Assessing the capability of state and local governments to respond to catastrophic terror strikes is an important feature of the national strategy and the responsibilities of the new framework. The national strategy should recognize the importance of standards and performance measures in areas such as training, equipment and communications. For example, the national strategy may propose the establishment of national standards for emergency response training and preparedness. These standards would require certan coursework for individuals to receive and maintain certification as first responders and for state and local governments to receive central grants. The national strategy could establish simulation programs or exercises to educate and evaluate civilian response personnel at all levels of government. It would require individuals and government bodies to complete successfully at least one exercise every year. The new framework could use these exercises to measure performance and allocate future resources.

Communication and communication interoperability would be a key requirement across all levels where standards, protocols and processes would need to be developed. It would also require setting national standards for technology acquisition. Central grants can be tied with state and local government procurement of terrorism-related communication equipment to this communication plan.

The choice and design of policy tools to engage and involve all levels of government and the private sector will have important consequences for performance and accountability.

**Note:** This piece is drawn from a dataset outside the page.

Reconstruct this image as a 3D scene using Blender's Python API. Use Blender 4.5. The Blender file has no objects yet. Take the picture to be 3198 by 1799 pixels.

Governments have a variety of policy tools including grants, regulations, tax incentives, and information sharing mechanisms to motivate or mandate other levels of government or the private sector to address security concerns. The choice of policy tools will affect sustainability fo efforts, accountability and flexibility, and targeting of resources. The design of central policy will play a vital role in determining success and ensuring that scarce funds are used to acheive critical national goals.

Bottomline, the focus would be on strategy, structure, culture, process and systems - the five elements of performance and organizational effectiveness.